-- START OF DATASET EXTRACT --

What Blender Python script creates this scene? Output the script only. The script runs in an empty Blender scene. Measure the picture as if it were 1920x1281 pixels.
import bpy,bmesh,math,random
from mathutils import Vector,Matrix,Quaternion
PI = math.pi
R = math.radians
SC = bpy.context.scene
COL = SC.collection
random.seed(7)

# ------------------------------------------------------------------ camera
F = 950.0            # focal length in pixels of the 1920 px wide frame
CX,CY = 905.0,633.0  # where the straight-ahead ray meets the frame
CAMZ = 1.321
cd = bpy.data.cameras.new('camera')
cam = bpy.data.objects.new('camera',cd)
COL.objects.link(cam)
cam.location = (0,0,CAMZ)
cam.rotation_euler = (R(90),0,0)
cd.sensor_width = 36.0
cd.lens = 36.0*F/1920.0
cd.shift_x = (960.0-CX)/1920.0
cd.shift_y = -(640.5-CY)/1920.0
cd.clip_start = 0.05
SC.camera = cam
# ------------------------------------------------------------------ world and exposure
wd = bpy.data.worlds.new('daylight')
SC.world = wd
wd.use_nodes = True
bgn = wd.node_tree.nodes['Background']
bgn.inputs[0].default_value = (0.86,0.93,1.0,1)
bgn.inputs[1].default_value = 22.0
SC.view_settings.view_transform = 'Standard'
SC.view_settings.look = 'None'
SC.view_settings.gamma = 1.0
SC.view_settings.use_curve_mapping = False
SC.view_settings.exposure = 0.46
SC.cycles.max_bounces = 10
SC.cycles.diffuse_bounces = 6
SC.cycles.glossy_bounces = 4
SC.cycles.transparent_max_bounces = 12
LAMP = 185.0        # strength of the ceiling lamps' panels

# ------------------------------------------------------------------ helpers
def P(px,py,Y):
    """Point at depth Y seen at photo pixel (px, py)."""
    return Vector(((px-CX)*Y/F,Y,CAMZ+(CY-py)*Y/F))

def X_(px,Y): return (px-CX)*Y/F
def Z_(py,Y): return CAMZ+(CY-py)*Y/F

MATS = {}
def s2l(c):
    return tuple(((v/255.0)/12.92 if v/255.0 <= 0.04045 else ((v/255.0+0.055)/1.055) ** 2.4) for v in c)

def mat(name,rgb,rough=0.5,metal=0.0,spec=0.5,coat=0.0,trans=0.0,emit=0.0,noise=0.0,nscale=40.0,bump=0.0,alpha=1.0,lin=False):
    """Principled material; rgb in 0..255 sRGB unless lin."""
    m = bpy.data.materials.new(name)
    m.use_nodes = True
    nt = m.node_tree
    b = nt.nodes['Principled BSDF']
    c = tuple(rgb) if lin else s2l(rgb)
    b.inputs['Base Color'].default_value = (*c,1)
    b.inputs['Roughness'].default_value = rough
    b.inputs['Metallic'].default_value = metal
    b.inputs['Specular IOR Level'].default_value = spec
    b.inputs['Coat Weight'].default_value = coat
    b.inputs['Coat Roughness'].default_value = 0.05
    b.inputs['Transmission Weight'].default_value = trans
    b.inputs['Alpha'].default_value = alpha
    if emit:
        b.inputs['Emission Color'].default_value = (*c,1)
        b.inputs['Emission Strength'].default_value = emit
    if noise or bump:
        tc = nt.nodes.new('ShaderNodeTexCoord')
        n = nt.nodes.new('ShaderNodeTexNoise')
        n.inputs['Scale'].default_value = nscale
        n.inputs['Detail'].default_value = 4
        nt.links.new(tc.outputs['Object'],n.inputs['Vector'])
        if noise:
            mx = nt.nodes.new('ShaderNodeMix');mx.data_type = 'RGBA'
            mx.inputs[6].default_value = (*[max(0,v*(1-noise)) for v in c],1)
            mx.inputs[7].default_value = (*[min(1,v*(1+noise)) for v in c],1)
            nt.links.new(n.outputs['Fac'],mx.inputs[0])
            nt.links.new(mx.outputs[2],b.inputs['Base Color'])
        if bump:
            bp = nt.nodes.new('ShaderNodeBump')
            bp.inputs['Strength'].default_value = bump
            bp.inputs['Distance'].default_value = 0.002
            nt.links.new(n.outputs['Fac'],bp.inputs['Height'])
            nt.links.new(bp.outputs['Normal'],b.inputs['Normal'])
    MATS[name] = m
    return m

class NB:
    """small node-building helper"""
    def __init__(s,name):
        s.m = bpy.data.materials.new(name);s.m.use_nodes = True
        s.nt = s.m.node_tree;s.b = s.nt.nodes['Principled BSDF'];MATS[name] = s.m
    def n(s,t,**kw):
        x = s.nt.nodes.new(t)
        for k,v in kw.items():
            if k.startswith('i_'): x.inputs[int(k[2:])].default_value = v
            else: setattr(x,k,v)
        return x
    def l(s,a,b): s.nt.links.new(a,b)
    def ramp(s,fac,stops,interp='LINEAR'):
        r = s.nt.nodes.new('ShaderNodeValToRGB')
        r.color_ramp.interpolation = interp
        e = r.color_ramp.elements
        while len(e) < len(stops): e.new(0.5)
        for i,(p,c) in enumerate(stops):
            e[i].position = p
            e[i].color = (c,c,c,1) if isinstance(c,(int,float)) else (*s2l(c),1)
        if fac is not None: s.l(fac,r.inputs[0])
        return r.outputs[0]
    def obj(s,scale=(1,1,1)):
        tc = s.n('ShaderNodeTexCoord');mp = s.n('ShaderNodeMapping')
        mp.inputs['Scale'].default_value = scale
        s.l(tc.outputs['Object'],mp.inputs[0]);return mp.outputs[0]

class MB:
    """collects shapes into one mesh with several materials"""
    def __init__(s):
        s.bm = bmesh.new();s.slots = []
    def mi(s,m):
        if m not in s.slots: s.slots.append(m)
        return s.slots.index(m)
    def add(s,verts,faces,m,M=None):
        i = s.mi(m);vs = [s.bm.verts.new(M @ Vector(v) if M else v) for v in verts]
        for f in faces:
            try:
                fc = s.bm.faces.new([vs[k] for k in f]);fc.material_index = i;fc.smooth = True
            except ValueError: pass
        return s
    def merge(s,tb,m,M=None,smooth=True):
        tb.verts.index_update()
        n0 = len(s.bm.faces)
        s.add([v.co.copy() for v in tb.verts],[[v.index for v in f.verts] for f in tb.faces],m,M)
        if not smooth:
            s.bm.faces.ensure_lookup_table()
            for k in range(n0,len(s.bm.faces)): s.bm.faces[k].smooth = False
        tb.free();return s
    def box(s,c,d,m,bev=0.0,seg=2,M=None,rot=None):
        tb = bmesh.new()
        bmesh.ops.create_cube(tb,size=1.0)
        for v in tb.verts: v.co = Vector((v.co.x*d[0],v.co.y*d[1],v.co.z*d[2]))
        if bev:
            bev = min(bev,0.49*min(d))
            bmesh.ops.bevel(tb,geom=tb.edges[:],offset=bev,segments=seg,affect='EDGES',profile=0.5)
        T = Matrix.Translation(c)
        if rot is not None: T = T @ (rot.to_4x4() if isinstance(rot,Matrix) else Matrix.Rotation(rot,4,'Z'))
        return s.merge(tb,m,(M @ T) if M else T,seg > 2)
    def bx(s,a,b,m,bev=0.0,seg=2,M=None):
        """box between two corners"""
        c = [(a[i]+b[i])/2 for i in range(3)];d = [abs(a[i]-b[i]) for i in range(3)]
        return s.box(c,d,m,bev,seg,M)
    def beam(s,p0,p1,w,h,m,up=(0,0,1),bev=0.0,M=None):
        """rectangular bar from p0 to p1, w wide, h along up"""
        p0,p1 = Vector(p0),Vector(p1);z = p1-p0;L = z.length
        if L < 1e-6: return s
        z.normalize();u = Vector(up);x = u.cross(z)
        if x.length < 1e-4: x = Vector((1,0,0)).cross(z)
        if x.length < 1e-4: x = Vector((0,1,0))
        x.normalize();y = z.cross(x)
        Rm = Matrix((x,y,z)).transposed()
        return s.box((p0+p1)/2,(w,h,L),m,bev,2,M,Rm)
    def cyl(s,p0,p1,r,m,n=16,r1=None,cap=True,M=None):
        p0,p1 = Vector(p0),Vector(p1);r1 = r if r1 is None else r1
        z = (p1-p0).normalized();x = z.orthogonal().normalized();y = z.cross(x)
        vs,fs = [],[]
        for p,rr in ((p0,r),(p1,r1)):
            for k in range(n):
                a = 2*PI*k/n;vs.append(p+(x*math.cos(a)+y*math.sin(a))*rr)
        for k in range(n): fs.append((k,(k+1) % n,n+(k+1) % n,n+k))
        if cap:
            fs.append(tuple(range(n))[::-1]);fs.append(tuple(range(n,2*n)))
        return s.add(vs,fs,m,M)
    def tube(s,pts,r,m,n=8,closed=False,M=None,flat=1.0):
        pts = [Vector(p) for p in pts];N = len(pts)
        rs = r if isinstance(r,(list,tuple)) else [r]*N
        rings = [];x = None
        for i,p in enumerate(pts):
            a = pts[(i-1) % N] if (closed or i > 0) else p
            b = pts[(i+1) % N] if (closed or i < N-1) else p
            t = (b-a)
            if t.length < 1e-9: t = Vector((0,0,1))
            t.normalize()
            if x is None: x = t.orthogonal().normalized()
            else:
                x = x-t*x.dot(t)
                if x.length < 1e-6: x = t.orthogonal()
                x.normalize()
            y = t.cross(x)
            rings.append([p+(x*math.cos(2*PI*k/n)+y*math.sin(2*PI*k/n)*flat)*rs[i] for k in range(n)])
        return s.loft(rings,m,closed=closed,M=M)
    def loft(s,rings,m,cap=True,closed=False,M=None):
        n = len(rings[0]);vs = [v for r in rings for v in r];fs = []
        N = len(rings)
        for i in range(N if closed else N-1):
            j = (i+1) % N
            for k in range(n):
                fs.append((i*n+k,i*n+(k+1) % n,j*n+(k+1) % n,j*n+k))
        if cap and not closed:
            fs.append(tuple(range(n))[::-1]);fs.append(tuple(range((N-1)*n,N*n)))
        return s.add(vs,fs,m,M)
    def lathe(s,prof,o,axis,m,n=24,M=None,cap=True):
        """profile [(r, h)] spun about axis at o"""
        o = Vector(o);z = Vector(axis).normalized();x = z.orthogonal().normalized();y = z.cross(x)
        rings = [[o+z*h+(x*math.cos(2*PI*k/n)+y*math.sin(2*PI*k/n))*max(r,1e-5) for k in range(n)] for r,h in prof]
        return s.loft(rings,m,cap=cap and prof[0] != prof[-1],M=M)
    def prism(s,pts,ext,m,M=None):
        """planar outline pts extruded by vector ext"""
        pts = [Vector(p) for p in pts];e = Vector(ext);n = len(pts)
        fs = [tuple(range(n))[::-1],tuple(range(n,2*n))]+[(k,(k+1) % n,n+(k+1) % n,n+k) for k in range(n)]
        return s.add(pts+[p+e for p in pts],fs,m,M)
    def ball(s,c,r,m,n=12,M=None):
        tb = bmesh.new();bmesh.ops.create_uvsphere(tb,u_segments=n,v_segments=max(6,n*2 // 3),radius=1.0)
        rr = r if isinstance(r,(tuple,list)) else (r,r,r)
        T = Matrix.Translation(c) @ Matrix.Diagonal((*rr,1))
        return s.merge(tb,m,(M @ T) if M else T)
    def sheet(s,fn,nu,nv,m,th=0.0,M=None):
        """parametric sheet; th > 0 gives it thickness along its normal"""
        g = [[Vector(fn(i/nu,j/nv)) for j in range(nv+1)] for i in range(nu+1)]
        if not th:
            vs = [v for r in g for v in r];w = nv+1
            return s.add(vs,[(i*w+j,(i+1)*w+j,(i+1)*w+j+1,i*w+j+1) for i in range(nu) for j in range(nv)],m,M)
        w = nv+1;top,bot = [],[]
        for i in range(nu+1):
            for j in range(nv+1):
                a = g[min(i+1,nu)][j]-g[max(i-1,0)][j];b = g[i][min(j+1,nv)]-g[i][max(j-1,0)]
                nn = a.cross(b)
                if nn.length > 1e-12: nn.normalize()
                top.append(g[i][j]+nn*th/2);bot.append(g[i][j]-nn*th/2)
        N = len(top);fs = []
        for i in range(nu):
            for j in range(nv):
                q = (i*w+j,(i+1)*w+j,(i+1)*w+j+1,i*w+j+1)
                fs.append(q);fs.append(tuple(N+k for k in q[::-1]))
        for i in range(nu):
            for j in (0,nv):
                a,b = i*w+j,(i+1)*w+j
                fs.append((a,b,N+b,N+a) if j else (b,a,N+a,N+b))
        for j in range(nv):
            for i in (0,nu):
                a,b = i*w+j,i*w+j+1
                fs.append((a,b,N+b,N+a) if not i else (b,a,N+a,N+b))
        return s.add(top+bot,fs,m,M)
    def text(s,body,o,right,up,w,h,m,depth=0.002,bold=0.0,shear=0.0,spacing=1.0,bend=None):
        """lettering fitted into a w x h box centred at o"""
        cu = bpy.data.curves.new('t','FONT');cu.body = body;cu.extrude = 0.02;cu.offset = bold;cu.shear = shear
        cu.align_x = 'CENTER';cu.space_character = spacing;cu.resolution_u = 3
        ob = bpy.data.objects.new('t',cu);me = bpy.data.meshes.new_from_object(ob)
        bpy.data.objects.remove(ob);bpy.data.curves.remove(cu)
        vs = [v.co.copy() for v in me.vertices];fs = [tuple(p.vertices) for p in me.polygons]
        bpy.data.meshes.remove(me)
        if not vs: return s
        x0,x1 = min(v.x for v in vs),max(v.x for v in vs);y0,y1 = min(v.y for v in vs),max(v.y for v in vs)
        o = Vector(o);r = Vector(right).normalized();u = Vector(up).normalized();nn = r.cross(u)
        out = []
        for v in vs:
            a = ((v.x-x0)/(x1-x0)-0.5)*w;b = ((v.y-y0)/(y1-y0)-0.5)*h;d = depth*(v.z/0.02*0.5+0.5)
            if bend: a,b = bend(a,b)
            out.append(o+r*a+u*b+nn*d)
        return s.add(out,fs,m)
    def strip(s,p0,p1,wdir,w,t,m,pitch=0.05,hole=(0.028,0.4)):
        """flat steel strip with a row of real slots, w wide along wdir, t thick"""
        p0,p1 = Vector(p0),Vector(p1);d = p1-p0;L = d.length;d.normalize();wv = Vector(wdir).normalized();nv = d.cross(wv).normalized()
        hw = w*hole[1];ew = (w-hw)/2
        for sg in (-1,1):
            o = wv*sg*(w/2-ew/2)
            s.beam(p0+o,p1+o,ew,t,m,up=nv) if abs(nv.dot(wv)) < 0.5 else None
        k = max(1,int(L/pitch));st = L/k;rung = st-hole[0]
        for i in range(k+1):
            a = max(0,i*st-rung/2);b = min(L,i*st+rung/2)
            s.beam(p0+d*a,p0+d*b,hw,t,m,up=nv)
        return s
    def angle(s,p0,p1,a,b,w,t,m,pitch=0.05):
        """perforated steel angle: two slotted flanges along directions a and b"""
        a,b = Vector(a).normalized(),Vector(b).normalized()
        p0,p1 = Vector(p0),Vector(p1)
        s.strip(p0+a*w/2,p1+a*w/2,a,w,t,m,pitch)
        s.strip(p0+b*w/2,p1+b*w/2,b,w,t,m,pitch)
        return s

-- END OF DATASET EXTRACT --

TASK PROMPT >>
Write out exactly the lines from the start of the material through the line with "random.seed(7)". No other output is expected.

SOLVED PROBLEM >>
What Blender Python script creates this scene? Output the script only. The script runs in an empty Blender scene. Measure the picture as if it were 1920x1281 pixels.
import bpy,bmesh,math,random
from mathutils import Vector,Matrix,Quaternion
PI = math.pi
R = math.radians
SC = bpy.context.scene
COL = SC.collection
random.seed(7)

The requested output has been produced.